YOUR INSTRUCTIONS: Write out, precisely and in full, each line of the material.

SOURCE MATERIAL:

·····

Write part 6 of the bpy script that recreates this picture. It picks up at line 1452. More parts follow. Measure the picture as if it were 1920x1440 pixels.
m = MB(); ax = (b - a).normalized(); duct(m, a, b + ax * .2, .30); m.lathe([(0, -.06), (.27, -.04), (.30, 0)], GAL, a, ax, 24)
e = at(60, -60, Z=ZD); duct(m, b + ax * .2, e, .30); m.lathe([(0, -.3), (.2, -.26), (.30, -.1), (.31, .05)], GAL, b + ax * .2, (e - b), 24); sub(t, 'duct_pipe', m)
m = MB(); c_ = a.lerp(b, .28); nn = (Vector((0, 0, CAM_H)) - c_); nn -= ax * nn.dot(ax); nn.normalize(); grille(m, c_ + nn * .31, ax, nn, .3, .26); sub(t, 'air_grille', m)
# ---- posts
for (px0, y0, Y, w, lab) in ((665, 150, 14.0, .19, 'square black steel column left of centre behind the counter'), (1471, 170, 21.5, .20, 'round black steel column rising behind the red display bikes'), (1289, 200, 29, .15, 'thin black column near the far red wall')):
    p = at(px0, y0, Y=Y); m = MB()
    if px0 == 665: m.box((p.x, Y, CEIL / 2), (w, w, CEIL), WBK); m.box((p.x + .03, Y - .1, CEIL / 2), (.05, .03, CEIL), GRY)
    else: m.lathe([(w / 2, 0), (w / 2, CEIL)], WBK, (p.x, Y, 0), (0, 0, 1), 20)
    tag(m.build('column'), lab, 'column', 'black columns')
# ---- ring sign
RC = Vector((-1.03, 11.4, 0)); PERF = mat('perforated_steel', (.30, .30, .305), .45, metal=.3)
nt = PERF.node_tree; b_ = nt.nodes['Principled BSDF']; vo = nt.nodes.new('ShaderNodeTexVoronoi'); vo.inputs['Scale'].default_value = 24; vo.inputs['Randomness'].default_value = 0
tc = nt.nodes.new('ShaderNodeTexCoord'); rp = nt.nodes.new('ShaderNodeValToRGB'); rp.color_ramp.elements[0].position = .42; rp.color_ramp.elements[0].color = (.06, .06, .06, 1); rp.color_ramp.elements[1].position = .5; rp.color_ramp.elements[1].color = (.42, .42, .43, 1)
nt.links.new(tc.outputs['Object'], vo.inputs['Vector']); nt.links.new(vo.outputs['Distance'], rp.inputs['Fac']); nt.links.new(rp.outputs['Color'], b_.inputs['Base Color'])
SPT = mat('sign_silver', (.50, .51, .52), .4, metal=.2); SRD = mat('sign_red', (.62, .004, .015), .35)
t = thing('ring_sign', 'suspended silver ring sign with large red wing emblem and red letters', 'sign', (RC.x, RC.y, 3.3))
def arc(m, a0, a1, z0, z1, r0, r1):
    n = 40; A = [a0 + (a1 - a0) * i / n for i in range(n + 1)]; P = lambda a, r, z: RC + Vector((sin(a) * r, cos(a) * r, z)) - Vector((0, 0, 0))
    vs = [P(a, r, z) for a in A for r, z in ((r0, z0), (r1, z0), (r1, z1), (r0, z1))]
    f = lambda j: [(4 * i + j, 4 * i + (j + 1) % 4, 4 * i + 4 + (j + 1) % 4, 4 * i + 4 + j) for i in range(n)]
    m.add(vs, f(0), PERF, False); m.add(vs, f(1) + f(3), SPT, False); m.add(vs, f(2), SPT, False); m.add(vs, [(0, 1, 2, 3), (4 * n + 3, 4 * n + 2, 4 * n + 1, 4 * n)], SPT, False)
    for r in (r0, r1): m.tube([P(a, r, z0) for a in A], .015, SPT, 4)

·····

PROBLEM SOLUTION:
Write part 6 of the bpy script that recreates this picture. It picks up at line 1452. More parts follow. Measure the picture as if it were 1920x1440 pixels.
m = MB(); ax = (b - a).normalized(); duct(m, a, b + ax * .2, .30); m.lathe([(0, -.06), (.27, -.04), (.30, 0)], GAL, a, ax, 24)
e = at(60, -60, Z=ZD); duct(m, b + ax * .2, e, .30); m.lathe([(0, -.3), (.2, -.26), (.30, -.1), (.31, .05)], GAL, b + ax * .2, (e - b), 24); sub(t, 'duct_pipe', m)
m = MB(); c_ = a.lerp(b, .28); nn = (Vector((0, 0, CAM_H)) - c_); nn -= ax * nn.dot(ax); nn.normalize(); grille(m, c_ + nn * .31, ax, nn, .3, .26); sub(t, 'air_grille', m)
# ---- posts
for (px0, y0, Y, w, lab) in ((665, 150, 14.0, .19, 'square black steel column left of centre behind the counter'), (1471, 170, 21.5, .20, 'round black steel column rising behind the red display bikes'), (1289, 200, 29, .15, 'thin black column near the far red wall')):
    p = at(px0, y0, Y=Y); m = MB()
    if px0 == 665: m.box((p.x, Y, CEIL / 2), (w, w, CEIL), WBK); m.box((p.x + .03, Y - .1, CEIL / 2), (.05, .03, CEIL), GRY)
    else: m.lathe([(w / 2, 0), (w / 2, CEIL)], WBK, (p.x, Y, 0), (0, 0, 1), 20)
    tag(m.build('column'), lab, 'column', 'black columns')
# ---- ring sign
RC = Vector((-1.03, 11.4, 0)); PERF = mat('perforated_steel', (.30, .30, .305), .45, metal=.3)
nt = PERF.node_tree; b_ = nt.nodes['Principled BSDF']; vo = nt.nodes.new('ShaderNodeTexVoronoi'); vo.inputs['Scale'].default_value = 24; vo.inputs['Randomness'].default_value = 0
tc = nt.nodes.new('ShaderNodeTexCoord'); rp = nt.nodes.new('ShaderNodeValToRGB'); rp.color_ramp.elements[0].position = .42; rp.color_ramp.elements[0].color = (.06, .06, .06, 1); rp.color_ramp.elements[1].position = .5; rp.color_ramp.elements[1].color = (.42, .42, .43, 1)
nt.links.new(tc.outputs['Object'], vo.inputs['Vector']); nt.links.new(vo.outputs['Distance'], rp.inputs['Fac']); nt.links.new(rp.outputs['Color'], b_.inputs['Base Color'])
SPT = mat('sign_silver', (.50, .51, .52), .4, metal=.2); SRD = mat('sign_red', (.62, .004, .015), .35)
t = thing('ring_sign', 'suspended silver ring sign with large red wing emblem and red letters', 'sign', (RC.x, RC.y, 3.3))
def arc(m, a0, a1, z0, z1, r0, r1):
    n = 40; A = [a0 + (a1 - a0) * i / n for i in range(n + 1)]; P = lambda a, r, z: RC + Vector((sin(a) * r, cos(a) * r, z)) - Vector((0, 0, 0))
    vs = [P(a, r, z) for a in A for r, z in ((r0, z0), (r1, z0), (r1, z1), (r0, z1))]
    f = lambda j: [(4 * i + j, 4 * i + (j + 1) % 4, 4 * i + 4 + (j + 1) % 4, 4 * i + 4 + j) for i in range(n)]
    m.add(vs, f(0), PERF, False); m.add(vs, f(1) + f(3), SPT, False); m.add(vs, f(2), SPT, False); m.add(vs, [(0, 1, 2, 3), (4 * n + 3, 4 * n + 2, 4 * n + 1, 4 * n)], SPT, False)
    for r in (r0, r1): m.tube([P(a, r, z0) for a in A], .015, SPT, 4)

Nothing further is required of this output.